Interim Venezuelan President Juan Guaidó suggested on Thursday that the nation’s opposition is open to discussing granting prosecutorial amnesty to dictator Nicolás Maduro and top officials, such as drug traffickers Diosdado Cabello and Tareck El Aissami, despite their flagrant record of years of human rights abuses.
Guaidó made the remark in his first interview since being sworn into the office of the presidency on Wednesday during nationwide protests against Maduro’s socialist regime, speaking to Univisión’s Patricia Janiot. Guaidó also provided in that interview the first estimates of crowd sizes at Wednesday’s massive protests; the opposition estimates that between seven and eight million people nationwide turned out to call for an end to the Maduro regime.
Guaidó, previously the president of the National Assembly, rose to prominence rapidly this month despite being a founding member of Popular Will, the socialist opposition party led by political prisoner Leopoldo López. The interview served as an introduction to Guaidó for much of the world, particularly in Latin America, where most nations have accepted him, and not Maduro, as Venezuela’s legitimate head of state.
Articles 333 and 350 of the Venezuelan Constitution require the Venezuelan people to “fail to recognize any regime, legislation, or authority that contradicts the values, principles, and democratic guarantees [herein] or violates human rights.” The Venezuelan opposition contends that, given these unique provisions in their constitution, Maduro’s illegitimate occupation of power requires his expulsion and the creation of an interim government to organize free and fair elections.
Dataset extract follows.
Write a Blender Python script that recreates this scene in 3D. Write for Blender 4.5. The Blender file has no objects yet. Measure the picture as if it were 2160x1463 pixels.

Maduro has not budged from Miraflores, the presidential palace, and rejected calls to step aside because “some nobody inaugurated himself.” To avoid bloodshed, Guaidó told Janot that amnesty for Maduro and his top officials, as well as any soldier who wishes to disobey Maduro, is “on the table”:
While Guaidó has international support, the military continues to back Maduro, making it impossible for Guaidó to serve as commander in chief. Asked by Janiot what he believes needs to happen for the military to come around, Guaidó noted that the National Assembly has already approved “an amnesty law … to get them on the right side of the constitution.” The law would make it possible for the soldiers to avoid prosecution in the event that they participated in violence against unarmed protesters.
Janiot asked if that law would extend all the way up to Maduro, accused of serial human rights violations since taking office in 2013.
“We’d have to check that out,” Guaidó responded. “He is an official, a public official, a dictator responsible for the victims yesterday in Venezuela.” NGOs estimate that Venezuelan National Guard troops killed at least 18 unarmed protesters on Wednesday.
“There is a very clear responsibility on this,” the president noted. “[Yet] in transition periods, similar things have happened. It happened in Chile, it happened in Venezuela in 1958. We cannot discard any options, but we have to be firm towards the future.”
He added that amnesty “is on the table for all who are willing to be on the right side of the constitution, to restore the constitutional order.”
Guaidó concluded on the topic that amnesty does not mean “impunity. When we talk about amnesty, we don’t mean forgetting. We mean justice, social justice, addressing the [humanitarian] emergency.”
Venezuela is home to nearly 300 political prisoners and the regime has killed hundreds of people since opposition protests took shape in 2014. Those who have survived the regime’s most brutal prisons – El Helicoide, a former shopping mall, and The Tomb, a secret police torture chamber – say political prisoners are forced to endure classic torture techniques such as sleep deprivation, electroshock, and standing or sitting in confined spaces for hours. Other methods of torture include being forced to beat and torture other prisoners, rape, and crucifixion.
The use of any or all of these tactics would satisfy the requirements to charge Maduro with crimes against humanity, an international crime with universal jurisdiction, meaning any court in the world can try it.
Janiot also asked Guaidó about holding elections. Many on the far left, discarding Guaidó’s socialist credentials, have expressed concern that there is no timeline for establishing elections to ensure that the president of the country has a mandate from the people. Guaidó answered that his goal is to hold elections “as soon as possible,” but those elections must allow for members of Venezuela’s growing refugee community to participate, as well. In November, the United Nations documented the existence of three million Venezuelan refugees – most fleeing to Brazil, Colombia, and Ecuador – noting that the number is growing rapidly as the average Venezuelan does not have the means to procure three meals a day.
Guaidó’s first act following his swearing-in was to request international humanitarian aid through the Organization of American States (OAS). American Secretary of State Mike Pompeo announced Thursday that the United States would answer that request with a $20 million shipment of aid to the country. That aid reaching the Venezuelan people will depend on if Maduro chooses to use the military to intervene and attack the aid convoy; Maduro has rejected all offers of humanitarian aid, except from China, arguing that they could be used as Trojan horses for an “imperialist” invasion.